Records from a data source
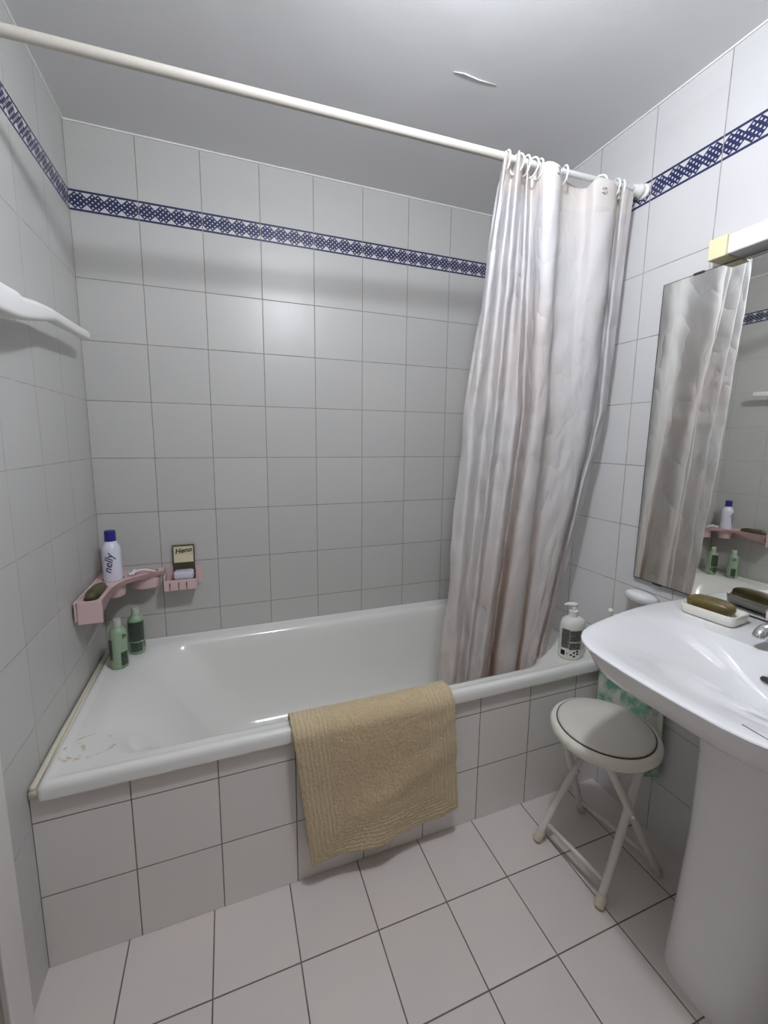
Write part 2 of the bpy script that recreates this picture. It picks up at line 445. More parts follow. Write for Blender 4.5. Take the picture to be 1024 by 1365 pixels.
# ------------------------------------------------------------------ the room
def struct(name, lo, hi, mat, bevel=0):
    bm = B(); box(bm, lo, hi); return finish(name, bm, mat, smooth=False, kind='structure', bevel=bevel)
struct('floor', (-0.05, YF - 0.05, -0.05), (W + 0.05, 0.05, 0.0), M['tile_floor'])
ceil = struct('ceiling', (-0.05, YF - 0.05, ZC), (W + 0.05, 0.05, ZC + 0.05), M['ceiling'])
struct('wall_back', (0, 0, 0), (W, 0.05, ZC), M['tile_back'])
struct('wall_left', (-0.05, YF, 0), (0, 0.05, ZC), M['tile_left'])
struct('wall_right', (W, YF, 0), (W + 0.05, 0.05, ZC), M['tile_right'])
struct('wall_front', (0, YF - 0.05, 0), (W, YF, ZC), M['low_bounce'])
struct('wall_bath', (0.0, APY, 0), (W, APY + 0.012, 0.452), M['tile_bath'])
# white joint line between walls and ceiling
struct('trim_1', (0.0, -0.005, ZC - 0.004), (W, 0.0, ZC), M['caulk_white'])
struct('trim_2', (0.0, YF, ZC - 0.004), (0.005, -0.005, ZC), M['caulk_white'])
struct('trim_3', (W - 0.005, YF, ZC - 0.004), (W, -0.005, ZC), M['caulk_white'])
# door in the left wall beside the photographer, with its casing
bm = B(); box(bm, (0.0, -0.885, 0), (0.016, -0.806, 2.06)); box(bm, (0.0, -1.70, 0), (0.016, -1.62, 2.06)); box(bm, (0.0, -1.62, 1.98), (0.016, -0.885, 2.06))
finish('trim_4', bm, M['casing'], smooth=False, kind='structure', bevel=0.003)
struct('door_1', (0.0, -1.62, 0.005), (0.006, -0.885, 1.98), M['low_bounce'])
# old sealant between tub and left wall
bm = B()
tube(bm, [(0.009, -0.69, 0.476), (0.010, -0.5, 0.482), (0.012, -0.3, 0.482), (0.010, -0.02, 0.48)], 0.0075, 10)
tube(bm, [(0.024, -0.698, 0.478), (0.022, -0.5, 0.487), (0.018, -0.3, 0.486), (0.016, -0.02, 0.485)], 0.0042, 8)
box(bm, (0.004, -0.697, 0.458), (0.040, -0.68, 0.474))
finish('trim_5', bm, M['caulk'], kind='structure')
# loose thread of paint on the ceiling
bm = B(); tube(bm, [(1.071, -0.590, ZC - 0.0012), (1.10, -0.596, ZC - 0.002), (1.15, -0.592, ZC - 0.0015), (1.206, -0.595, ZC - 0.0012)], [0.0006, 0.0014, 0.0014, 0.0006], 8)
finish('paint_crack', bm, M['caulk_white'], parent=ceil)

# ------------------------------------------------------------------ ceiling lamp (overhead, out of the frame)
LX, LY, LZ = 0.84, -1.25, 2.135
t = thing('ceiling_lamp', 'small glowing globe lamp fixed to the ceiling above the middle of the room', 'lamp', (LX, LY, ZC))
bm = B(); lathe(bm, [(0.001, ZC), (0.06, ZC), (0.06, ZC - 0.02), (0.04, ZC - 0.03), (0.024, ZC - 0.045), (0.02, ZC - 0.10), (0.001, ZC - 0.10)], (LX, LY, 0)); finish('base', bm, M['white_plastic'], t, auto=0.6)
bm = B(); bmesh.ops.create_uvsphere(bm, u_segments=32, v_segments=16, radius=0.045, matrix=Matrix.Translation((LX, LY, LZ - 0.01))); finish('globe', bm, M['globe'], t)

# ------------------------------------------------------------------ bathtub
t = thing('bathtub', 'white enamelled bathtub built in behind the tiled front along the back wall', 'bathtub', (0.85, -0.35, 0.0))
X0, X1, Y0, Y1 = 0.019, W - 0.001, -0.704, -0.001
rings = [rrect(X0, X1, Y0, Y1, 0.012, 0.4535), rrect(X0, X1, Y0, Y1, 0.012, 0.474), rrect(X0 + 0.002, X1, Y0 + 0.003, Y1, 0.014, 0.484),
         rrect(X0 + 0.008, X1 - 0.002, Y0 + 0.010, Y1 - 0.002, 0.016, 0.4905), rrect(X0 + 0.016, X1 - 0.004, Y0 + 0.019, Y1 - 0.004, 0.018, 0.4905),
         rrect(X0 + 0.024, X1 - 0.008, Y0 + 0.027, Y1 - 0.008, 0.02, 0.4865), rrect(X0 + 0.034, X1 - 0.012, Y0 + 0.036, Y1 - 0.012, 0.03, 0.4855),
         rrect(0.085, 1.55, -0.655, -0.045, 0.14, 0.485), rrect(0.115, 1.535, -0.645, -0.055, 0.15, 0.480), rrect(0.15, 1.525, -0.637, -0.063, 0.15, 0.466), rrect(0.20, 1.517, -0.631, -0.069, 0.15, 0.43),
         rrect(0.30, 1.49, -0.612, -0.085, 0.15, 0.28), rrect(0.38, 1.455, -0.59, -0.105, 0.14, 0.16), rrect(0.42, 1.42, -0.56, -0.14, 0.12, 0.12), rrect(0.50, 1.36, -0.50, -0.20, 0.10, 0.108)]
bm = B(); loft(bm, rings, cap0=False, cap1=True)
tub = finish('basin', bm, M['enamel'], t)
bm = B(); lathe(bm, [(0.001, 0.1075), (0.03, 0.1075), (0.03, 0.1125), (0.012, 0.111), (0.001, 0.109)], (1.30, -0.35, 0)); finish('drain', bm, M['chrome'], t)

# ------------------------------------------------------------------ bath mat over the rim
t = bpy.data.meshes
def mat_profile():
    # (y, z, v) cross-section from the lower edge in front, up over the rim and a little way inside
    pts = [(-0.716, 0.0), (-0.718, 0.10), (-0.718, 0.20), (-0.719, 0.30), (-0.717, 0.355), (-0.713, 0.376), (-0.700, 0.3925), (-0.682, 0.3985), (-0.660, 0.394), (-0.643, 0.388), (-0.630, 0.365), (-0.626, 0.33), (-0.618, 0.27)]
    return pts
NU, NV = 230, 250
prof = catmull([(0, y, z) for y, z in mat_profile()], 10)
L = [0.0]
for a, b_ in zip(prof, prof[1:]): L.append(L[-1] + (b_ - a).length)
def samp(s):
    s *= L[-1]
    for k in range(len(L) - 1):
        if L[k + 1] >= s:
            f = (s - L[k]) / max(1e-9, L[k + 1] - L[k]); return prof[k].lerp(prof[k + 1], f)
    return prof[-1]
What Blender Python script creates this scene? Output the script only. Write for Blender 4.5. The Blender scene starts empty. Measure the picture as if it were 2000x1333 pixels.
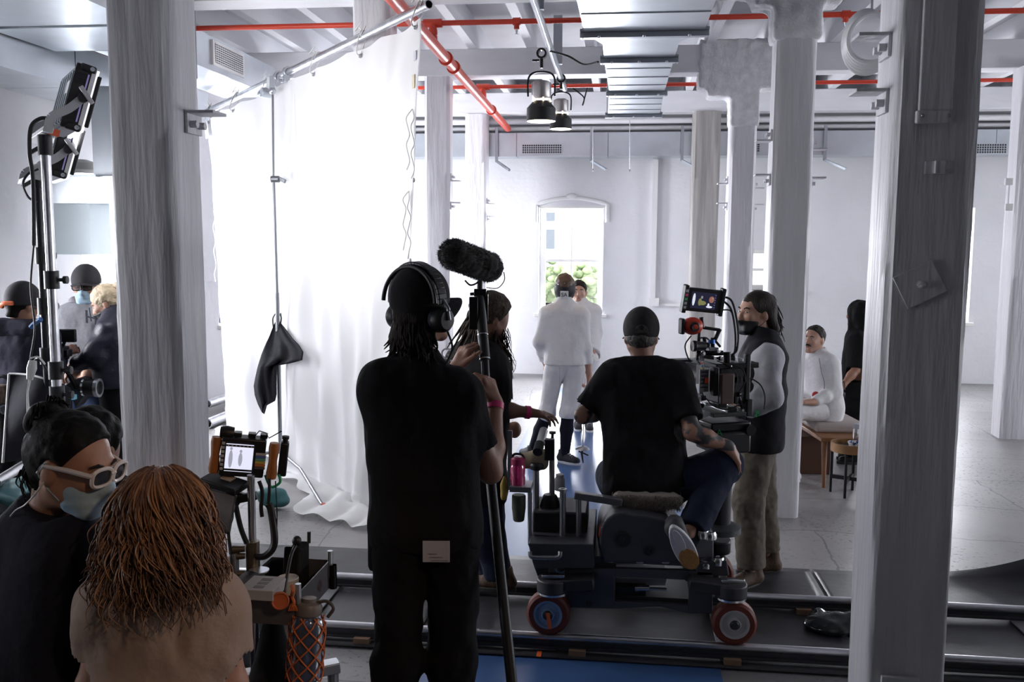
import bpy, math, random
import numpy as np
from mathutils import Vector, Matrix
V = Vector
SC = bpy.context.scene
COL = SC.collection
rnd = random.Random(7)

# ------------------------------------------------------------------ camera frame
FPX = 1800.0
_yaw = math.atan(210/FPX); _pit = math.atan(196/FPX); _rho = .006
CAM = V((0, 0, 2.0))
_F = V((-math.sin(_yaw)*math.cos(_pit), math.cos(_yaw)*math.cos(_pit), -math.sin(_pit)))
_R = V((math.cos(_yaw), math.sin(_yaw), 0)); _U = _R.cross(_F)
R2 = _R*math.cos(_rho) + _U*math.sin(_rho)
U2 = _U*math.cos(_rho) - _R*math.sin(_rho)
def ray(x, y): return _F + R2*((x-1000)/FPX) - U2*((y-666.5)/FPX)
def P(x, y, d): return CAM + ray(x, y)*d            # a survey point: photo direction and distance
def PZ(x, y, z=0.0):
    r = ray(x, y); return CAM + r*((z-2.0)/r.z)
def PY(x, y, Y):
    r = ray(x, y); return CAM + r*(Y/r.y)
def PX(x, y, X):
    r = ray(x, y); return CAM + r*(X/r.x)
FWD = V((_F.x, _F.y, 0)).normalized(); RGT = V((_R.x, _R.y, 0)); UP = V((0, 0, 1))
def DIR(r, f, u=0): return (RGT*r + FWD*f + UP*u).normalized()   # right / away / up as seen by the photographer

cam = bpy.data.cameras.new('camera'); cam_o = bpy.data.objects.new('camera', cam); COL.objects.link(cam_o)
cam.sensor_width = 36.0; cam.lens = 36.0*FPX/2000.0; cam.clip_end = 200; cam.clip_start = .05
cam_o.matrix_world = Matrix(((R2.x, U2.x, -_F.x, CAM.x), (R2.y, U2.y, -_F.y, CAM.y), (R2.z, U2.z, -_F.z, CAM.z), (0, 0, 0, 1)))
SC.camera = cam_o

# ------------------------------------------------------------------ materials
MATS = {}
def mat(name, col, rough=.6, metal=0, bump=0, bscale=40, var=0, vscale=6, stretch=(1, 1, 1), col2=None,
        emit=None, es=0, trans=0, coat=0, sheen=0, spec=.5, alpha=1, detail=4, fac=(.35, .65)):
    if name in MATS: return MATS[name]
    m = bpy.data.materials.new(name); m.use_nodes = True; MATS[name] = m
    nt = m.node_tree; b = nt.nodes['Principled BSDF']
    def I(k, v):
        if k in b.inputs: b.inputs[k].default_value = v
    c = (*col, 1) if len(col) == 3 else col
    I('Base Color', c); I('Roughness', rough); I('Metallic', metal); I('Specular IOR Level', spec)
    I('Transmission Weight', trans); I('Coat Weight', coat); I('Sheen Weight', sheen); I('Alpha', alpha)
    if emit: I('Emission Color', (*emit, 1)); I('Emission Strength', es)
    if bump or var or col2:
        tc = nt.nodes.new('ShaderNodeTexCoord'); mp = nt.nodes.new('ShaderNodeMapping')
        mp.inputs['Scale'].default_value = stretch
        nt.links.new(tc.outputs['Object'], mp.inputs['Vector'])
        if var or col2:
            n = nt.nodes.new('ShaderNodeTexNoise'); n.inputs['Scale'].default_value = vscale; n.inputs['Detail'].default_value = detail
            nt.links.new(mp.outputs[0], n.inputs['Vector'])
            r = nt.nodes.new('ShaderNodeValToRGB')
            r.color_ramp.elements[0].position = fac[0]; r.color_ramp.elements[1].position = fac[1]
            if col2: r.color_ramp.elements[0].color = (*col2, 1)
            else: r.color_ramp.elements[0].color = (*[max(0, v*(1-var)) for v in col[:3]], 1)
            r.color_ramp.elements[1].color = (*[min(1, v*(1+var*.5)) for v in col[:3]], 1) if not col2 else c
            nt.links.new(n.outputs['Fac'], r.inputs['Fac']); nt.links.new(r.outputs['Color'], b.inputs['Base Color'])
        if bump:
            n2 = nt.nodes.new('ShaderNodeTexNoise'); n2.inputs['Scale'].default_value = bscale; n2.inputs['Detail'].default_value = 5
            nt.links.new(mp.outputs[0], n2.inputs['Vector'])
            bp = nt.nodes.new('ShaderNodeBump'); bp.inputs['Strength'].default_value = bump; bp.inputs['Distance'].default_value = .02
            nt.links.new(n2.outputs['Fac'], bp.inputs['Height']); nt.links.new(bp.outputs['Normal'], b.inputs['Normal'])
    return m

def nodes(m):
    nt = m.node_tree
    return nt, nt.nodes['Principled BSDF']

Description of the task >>
Could you quote, word for word, only the lines from the one containing "What Blender Python" through the one containing "rnd = random.Random(7)", both included, and leave out any pictures?

Complete answer >>
What Blender Python script creates this scene? Output the script only. Write for Blender 4.5. The Blender scene starts empty. Measure the picture as if it were 2000x1333 pixels.
import bpy, math, random
import numpy as np
from mathutils import Vector, Matrix
V = Vector
SC = bpy.context.scene
COL = SC.collection
rnd = random.Random(7)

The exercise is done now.